WRITTEN REQUEST: From the listing below, select every line where the word "high" appears.

THE DATA:
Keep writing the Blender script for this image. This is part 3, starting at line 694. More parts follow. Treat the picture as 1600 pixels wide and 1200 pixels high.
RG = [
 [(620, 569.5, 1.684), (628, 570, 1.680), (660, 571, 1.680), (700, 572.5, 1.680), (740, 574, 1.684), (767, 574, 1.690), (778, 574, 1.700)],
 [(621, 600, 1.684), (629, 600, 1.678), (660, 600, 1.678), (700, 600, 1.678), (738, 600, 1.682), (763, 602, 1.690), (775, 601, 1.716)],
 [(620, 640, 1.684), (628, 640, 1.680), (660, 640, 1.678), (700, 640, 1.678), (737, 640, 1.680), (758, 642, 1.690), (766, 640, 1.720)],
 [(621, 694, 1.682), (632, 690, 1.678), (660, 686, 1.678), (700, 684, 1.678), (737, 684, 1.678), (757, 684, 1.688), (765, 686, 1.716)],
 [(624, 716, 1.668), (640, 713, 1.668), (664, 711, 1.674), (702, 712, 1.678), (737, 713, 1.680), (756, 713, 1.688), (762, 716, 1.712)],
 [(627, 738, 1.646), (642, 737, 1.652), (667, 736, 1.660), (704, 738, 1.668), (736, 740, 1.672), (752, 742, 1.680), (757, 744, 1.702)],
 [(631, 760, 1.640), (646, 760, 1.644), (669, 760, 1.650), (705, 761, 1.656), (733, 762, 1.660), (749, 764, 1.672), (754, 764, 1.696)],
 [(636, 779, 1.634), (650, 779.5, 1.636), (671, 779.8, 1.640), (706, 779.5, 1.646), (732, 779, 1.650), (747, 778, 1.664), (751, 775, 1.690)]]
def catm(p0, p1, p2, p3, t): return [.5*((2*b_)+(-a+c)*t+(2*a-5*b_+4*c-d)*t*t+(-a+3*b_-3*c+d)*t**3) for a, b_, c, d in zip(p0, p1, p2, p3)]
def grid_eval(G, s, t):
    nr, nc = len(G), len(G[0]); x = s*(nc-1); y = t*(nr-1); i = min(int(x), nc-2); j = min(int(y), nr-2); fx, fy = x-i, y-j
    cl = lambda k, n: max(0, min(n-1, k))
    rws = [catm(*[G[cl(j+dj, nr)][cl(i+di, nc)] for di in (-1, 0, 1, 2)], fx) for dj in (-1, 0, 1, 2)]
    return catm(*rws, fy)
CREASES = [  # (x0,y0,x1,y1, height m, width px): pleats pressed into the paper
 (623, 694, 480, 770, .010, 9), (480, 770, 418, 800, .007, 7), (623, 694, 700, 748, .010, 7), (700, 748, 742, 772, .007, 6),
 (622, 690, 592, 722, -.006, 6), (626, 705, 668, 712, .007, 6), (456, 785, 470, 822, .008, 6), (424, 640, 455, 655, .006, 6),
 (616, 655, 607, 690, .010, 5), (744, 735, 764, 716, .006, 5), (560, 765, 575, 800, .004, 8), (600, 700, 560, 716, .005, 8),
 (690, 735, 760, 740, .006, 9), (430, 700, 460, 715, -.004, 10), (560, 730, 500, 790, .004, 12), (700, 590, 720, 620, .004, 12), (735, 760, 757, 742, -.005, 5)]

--

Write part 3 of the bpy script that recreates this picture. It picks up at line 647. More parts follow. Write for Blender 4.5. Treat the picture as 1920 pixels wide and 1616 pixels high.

ANSWER TO THE EXERCISE:
Keep writing the Blender script for this image. This is part 3, starting at line 694. More parts follow. Treat the picture as 1600 pixels wide and 1200 pixels high.
Write part 3 of the bpy script that recreates this picture. It picks up at line 647. More parts follow. Write for Blender 4.5. Treat the picture as 1920 pixels wide and 1616 pixels high.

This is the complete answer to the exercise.